## Data records
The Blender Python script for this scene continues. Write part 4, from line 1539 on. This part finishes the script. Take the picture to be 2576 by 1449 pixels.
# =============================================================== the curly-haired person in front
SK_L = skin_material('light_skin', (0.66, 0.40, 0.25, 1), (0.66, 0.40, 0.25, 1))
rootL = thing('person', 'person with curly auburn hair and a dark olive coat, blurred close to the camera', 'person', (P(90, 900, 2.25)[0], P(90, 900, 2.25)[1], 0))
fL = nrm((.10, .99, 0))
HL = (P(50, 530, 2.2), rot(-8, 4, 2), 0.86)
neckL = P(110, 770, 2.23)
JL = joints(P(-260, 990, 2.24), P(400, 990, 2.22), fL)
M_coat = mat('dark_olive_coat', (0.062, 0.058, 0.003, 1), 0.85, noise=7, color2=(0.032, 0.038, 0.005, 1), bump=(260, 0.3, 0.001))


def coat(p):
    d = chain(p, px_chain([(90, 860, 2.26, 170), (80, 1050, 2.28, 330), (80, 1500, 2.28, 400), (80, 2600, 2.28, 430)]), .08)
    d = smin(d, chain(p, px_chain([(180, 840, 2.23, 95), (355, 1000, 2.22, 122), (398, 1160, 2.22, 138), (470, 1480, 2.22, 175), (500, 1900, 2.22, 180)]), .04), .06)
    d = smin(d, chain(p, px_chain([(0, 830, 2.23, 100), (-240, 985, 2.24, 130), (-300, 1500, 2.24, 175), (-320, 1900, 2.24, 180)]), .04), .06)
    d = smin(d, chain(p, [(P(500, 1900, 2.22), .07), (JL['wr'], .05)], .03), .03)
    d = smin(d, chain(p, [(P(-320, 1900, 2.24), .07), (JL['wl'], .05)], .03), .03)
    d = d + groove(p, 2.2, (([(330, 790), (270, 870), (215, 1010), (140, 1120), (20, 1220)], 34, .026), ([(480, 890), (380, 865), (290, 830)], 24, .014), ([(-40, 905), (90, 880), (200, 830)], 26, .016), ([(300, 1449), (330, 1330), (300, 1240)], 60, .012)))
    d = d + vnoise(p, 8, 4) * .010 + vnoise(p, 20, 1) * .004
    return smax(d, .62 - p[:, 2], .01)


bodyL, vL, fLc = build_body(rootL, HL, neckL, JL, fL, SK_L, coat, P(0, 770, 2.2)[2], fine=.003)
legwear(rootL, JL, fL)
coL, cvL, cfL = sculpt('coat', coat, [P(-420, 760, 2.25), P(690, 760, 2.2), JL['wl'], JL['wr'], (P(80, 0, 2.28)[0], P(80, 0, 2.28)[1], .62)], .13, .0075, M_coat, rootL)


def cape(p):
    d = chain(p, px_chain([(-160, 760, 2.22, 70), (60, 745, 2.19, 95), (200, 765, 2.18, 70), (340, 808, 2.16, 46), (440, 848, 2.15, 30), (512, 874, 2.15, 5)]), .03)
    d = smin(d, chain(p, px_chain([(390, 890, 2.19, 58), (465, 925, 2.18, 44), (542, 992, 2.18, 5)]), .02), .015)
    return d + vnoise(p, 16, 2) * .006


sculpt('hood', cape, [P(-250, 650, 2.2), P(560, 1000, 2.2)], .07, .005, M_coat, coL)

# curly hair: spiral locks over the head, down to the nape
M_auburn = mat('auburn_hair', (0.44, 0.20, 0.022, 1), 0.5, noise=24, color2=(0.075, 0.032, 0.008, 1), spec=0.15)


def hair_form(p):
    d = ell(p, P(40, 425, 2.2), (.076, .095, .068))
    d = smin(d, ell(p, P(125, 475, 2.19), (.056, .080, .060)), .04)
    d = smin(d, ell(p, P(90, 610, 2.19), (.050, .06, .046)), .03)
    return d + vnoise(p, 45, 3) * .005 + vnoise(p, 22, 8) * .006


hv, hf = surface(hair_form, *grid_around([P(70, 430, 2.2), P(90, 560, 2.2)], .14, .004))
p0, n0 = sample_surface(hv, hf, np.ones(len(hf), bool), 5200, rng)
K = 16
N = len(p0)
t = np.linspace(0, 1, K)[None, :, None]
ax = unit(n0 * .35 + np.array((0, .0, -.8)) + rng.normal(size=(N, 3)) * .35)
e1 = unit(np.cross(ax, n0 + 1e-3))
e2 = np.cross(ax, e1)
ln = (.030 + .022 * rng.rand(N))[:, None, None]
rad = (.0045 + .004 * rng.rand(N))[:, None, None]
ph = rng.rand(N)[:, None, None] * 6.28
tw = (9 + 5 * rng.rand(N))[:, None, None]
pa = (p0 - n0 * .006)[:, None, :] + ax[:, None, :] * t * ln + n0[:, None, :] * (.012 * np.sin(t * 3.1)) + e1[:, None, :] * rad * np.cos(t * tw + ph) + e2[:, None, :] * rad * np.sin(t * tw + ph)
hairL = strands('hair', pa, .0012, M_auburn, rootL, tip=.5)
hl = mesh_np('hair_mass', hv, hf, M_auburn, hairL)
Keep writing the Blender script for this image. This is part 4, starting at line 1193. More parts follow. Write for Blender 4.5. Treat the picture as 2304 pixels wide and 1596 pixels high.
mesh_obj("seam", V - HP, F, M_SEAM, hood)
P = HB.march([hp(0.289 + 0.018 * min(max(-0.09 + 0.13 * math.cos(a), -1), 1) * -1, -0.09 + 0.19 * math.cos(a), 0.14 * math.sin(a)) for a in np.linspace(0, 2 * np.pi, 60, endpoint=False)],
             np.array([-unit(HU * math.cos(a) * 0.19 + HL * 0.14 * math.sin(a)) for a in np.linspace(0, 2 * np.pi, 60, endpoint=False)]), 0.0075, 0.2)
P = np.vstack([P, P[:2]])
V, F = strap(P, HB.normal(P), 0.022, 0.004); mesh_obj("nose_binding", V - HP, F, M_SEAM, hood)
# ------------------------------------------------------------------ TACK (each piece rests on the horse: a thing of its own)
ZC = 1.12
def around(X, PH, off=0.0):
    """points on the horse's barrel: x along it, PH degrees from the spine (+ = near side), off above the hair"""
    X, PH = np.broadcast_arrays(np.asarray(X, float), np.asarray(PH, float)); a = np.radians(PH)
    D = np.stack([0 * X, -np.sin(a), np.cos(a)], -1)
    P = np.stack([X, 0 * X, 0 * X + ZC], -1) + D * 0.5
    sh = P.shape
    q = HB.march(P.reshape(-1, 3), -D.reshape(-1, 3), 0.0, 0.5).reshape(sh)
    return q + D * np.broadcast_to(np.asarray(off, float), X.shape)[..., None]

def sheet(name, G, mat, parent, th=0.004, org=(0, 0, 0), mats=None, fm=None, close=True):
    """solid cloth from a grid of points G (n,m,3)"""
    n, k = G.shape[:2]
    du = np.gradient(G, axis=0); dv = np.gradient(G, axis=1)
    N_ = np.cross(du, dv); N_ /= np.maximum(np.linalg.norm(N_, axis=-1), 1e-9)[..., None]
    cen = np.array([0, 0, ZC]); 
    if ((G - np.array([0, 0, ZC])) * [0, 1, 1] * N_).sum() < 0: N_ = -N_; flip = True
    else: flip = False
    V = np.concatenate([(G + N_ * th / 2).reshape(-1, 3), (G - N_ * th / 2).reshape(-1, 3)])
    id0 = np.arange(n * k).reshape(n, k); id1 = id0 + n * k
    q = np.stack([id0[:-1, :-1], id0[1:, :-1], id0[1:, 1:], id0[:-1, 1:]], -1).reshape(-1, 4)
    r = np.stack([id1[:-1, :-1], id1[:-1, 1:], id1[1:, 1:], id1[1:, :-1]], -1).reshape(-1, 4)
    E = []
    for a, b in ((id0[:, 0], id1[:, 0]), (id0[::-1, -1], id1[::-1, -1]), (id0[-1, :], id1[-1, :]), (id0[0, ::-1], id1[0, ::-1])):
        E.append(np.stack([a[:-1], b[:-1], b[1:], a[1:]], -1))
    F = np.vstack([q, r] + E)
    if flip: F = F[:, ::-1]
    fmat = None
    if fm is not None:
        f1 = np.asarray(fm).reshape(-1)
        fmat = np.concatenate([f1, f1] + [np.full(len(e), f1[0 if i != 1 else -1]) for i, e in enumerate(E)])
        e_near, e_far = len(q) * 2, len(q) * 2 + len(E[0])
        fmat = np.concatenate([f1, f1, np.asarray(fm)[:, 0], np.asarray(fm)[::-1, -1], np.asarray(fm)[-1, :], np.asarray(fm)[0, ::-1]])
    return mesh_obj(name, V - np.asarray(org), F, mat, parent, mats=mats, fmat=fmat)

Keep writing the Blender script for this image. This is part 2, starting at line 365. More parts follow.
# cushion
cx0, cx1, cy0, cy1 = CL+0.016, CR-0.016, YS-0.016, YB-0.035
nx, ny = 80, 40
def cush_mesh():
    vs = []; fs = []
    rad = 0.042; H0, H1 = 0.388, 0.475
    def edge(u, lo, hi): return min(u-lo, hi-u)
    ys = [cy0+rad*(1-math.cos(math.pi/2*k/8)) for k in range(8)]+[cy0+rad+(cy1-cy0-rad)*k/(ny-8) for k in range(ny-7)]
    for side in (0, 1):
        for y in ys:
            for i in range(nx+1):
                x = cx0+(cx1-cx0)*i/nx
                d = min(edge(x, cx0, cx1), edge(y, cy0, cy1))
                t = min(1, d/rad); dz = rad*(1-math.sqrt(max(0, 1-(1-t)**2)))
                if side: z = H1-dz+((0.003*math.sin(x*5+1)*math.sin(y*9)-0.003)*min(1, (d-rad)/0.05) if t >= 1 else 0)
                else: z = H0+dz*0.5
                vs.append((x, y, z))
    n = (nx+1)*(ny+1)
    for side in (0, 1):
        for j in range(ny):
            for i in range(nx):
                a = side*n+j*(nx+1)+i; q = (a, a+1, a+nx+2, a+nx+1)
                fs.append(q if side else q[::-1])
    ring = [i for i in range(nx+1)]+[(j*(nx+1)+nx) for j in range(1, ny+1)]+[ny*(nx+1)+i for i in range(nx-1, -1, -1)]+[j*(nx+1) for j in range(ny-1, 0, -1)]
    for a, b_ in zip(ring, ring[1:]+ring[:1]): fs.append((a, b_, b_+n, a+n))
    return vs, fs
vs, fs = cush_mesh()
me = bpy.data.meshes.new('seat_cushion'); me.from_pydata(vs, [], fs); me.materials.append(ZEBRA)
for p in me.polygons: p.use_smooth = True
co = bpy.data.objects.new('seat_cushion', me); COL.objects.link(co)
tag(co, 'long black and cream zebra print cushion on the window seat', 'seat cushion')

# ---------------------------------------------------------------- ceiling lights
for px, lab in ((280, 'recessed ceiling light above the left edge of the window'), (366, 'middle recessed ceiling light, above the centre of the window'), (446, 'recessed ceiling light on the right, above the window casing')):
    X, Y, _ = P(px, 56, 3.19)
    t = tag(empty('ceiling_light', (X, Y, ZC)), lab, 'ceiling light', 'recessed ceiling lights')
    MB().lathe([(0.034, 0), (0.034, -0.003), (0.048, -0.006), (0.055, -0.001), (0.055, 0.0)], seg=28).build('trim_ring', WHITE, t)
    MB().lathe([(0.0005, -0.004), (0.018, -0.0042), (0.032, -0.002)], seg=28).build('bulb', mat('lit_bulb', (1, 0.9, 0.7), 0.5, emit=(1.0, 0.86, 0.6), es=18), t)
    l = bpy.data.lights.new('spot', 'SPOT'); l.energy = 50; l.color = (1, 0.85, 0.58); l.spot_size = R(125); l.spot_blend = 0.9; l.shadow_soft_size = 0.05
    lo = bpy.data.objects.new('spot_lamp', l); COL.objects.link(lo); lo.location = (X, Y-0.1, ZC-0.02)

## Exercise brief
Quote the records above exactly, from the first line through the line containing "return smax(d, .62 - p[:, 2], .01)", and nothing more.

## Response to the task
The Blender Python script for this scene continues. Write part 4, from line 1539 on. This part finishes the script. Take the picture to be 2576 by 1449 pixels.
# =============================================================== the curly-haired person in front
SK_L = skin_material('light_skin', (0.66, 0.40, 0.25, 1), (0.66, 0.40, 0.25, 1))
rootL = thing('person', 'person with curly auburn hair and a dark olive coat, blurred close to the camera', 'person', (P(90, 900, 2.25)[0], P(90, 900, 2.25)[1], 0))
fL = nrm((.10, .99, 0))
HL = (P(50, 530, 2.2), rot(-8, 4, 2), 0.86)
neckL = P(110, 770, 2.23)
JL = joints(P(-260, 990, 2.24), P(400, 990, 2.22), fL)
M_coat = mat('dark_olive_coat', (0.062, 0.058, 0.003, 1), 0.85, noise=7, color2=(0.032, 0.038, 0.005, 1), bump=(260, 0.3, 0.001))


def coat(p):
    d = chain(p, px_chain([(90, 860, 2.26, 170), (80, 1050, 2.28, 330), (80, 1500, 2.28, 400), (80, 2600, 2.28, 430)]), .08)
    d = smin(d, chain(p, px_chain([(180, 840, 2.23, 95), (355, 1000, 2.22, 122), (398, 1160, 2.22, 138), (470, 1480, 2.22, 175), (500, 1900, 2.22, 180)]), .04), .06)
    d = smin(d, chain(p, px_chain([(0, 830, 2.23, 100), (-240, 985, 2.24, 130), (-300, 1500, 2.24, 175), (-320, 1900, 2.24, 180)]), .04), .06)
    d = smin(d, chain(p, [(P(500, 1900, 2.22), .07), (JL['wr'], .05)], .03), .03)
    d = smin(d, chain(p, [(P(-320, 1900, 2.24), .07), (JL['wl'], .05)], .03), .03)
    d = d + groove(p, 2.2, (([(330, 790), (270, 870), (215, 1010), (140, 1120), (20, 1220)], 34, .026), ([(480, 890), (380, 865), (290, 830)], 24, .014), ([(-40, 905), (90, 880), (200, 830)], 26, .016), ([(300, 1449), (330, 1330), (300, 1240)], 60, .012)))
    d = d + vnoise(p, 8, 4) * .010 + vnoise(p, 20, 1) * .004
    return smax(d, .62 - p[:, 2], .01)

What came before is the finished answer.